Referring to the holdouts that refused to flee the coastal area, he said on Fox News: "Individuals who think they are tougher, stronger than Mother Nature -- God be with them."

Perry said some 1.2 million people had evacuated coastal Texas ahead of the storm.

Houston, whose metropolitan area population tops five million people, is just a few miles from the bay, and destruction there and along the coast in the hurricane zone is expected to be massive.

Jack Colley, from the Texas Department of Emergency Management, said officials estimated the storm's economic impact would be "somewhere in between the 80-billion dollar and 100-billion-dollar range."

Texas Senator Kay Bailey Hutchison also warned of the storm's economic consequences.

"The economic impact is going to be huge. People are much more concerned about this one than I have seen in a long, long time," she said on Fox News.

Oil and gas production in the Gulf was largely shut off, though the US Department of Energy said Ike appeared likely to spare most rigs and platforms there.

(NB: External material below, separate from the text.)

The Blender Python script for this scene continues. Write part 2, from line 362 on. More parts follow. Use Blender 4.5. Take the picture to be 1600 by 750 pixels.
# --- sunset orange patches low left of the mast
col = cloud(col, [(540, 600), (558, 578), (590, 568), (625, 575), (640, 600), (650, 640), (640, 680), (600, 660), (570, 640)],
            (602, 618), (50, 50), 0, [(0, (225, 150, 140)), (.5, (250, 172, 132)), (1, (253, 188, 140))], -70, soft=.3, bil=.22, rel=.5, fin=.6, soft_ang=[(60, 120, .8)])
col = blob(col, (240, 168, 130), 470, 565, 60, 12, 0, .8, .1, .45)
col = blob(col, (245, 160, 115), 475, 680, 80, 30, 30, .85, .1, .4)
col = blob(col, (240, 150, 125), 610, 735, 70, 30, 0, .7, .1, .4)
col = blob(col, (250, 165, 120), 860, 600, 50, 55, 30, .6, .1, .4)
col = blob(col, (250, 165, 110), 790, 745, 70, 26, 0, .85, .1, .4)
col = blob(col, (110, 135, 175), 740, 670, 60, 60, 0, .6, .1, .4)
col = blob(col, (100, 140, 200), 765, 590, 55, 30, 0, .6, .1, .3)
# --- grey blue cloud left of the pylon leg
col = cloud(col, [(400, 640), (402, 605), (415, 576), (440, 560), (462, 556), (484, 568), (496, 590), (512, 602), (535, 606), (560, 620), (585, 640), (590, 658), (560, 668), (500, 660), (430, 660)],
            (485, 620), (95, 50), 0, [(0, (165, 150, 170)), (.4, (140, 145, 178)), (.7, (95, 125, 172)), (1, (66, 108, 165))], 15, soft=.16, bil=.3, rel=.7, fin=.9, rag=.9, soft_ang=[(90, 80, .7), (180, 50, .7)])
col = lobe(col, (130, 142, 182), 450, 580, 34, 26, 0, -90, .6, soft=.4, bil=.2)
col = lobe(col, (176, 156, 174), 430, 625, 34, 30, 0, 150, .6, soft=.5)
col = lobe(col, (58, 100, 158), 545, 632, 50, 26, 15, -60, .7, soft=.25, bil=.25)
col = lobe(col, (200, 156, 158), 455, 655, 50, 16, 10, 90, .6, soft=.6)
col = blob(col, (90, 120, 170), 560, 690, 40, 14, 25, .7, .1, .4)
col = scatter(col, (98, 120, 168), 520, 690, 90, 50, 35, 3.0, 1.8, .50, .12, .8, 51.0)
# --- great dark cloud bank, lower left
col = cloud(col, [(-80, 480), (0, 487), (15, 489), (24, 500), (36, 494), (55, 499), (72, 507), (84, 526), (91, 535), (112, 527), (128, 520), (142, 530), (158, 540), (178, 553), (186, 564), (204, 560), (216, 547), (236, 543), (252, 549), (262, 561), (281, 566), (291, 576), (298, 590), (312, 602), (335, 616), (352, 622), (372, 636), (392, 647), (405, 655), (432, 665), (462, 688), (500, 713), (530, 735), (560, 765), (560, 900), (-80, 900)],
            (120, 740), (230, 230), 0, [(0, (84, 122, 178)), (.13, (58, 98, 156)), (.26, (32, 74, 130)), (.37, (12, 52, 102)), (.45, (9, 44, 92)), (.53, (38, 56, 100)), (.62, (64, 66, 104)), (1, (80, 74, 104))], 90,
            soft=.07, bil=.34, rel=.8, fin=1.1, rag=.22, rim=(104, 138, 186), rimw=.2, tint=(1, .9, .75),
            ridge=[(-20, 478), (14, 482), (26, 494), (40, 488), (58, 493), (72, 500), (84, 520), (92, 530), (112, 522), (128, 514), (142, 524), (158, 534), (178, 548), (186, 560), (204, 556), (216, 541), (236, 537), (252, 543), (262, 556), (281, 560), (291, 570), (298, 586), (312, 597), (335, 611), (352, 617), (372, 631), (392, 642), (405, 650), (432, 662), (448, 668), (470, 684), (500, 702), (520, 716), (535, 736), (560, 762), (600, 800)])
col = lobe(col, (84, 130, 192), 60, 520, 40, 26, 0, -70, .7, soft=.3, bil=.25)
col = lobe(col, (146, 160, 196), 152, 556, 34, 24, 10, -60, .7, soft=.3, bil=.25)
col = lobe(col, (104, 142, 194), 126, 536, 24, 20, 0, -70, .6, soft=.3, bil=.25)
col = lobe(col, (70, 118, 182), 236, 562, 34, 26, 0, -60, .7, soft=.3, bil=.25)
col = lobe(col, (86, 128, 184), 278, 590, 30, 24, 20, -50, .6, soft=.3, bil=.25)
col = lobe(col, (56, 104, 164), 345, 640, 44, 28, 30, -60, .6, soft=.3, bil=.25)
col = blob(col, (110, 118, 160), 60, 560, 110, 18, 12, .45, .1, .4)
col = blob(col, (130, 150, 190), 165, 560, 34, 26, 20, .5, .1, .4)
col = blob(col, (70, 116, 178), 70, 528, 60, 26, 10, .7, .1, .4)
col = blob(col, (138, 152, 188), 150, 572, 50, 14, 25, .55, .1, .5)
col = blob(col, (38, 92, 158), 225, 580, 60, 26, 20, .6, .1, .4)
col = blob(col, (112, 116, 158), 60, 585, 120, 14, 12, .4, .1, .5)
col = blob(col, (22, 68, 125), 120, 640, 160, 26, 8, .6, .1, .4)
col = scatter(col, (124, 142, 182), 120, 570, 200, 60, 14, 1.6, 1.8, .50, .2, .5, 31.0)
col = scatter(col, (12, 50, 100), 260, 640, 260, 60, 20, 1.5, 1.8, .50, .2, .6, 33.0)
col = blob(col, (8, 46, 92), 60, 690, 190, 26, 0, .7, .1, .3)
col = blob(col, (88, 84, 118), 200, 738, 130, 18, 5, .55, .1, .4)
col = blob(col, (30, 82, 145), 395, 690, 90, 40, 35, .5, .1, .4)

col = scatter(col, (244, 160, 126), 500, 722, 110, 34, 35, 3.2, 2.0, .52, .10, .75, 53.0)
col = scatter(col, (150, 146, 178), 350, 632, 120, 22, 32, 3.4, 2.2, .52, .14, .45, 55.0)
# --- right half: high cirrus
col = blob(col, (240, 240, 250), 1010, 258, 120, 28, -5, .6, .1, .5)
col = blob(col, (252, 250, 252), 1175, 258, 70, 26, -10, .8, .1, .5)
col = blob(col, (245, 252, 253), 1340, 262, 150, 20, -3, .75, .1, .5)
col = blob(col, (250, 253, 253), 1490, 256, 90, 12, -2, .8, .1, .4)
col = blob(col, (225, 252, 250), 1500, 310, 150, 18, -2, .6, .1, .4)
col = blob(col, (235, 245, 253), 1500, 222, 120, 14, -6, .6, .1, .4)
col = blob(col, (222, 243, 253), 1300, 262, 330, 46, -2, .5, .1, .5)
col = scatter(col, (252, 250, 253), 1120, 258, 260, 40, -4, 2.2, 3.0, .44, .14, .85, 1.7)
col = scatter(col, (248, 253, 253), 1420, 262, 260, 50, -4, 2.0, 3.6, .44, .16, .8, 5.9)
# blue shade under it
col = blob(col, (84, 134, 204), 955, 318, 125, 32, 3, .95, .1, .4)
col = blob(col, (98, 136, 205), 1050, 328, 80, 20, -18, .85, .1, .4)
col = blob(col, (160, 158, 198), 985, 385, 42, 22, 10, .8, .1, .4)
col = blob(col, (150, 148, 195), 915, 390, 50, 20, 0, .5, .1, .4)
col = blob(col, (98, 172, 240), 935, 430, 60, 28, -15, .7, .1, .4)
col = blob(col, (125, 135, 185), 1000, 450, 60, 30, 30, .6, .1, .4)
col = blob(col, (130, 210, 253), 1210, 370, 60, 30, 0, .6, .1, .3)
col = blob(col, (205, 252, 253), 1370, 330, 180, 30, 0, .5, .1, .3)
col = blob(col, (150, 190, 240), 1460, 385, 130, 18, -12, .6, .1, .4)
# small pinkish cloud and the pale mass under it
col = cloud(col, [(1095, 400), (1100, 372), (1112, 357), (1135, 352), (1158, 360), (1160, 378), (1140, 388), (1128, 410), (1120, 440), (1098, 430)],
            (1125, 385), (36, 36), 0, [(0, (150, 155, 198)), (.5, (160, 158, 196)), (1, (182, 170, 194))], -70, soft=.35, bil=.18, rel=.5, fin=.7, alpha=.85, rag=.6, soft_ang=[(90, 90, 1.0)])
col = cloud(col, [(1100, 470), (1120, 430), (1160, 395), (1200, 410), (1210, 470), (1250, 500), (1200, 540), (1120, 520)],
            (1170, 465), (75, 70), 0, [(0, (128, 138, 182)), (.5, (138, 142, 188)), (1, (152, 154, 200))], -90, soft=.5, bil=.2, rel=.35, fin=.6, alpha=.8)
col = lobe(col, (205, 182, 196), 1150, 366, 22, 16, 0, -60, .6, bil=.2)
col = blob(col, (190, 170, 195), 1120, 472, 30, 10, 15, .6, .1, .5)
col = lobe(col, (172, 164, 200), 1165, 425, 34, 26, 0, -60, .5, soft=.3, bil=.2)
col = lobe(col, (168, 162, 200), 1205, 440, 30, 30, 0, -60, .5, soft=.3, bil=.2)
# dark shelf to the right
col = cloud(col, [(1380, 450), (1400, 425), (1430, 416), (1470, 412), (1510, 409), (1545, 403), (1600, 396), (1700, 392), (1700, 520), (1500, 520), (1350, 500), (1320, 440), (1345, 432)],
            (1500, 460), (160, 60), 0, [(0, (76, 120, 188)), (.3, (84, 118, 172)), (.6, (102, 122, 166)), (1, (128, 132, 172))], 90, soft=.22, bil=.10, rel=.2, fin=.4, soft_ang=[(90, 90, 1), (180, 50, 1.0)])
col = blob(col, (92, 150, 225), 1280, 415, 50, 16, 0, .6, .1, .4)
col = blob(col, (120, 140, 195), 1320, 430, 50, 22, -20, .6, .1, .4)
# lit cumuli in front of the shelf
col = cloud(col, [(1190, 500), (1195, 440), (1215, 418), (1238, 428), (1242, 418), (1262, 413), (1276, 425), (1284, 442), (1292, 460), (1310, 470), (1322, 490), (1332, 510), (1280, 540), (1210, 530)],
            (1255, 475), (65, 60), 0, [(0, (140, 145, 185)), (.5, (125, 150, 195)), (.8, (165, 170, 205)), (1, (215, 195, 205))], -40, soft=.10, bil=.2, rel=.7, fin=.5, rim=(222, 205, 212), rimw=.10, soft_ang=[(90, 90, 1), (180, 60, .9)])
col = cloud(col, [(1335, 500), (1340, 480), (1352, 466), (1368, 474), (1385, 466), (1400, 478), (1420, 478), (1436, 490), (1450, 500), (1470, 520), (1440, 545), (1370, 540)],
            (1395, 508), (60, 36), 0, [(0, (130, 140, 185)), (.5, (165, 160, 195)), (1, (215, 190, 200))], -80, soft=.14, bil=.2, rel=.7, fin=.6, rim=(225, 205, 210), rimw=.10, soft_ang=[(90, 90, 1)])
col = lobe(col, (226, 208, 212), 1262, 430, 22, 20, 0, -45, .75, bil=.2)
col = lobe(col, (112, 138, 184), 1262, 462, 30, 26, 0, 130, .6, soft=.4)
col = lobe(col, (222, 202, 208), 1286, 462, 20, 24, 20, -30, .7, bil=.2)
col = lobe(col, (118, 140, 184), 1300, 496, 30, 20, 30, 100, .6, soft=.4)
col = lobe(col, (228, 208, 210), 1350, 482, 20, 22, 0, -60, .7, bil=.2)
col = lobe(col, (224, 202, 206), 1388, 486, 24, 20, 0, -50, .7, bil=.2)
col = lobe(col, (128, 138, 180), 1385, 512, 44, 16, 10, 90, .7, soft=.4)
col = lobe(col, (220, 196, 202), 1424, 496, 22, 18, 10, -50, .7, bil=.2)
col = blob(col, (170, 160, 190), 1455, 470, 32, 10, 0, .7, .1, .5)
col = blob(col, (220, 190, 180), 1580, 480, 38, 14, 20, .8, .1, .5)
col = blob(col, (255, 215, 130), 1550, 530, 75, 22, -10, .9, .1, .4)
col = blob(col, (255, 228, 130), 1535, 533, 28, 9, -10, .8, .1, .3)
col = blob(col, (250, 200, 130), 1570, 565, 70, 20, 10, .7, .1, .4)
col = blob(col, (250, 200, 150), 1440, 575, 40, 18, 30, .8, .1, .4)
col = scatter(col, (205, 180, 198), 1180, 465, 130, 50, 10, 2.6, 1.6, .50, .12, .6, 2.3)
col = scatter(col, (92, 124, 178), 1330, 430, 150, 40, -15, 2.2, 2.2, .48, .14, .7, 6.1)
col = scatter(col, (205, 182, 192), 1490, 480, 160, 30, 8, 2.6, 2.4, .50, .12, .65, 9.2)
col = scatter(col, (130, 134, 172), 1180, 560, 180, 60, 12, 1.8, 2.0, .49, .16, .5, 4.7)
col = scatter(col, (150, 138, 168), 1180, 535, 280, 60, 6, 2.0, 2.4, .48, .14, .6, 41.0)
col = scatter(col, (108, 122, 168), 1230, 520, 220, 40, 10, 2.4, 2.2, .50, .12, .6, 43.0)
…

President George W. Bush, a former Texas governor, said he was "deeply concerned" about the threat the storm posed to the region.

Galveston has faced calamity before. The deadliest hurricane in US history, the "Great Storm" of 1900, killed at least 8,000 people when it smashed into Galveston and Houston.

Ike has left more than 100 dead across the Caribbean and sparked hurricane and tropical storm warnings from Louisiana to Mexico.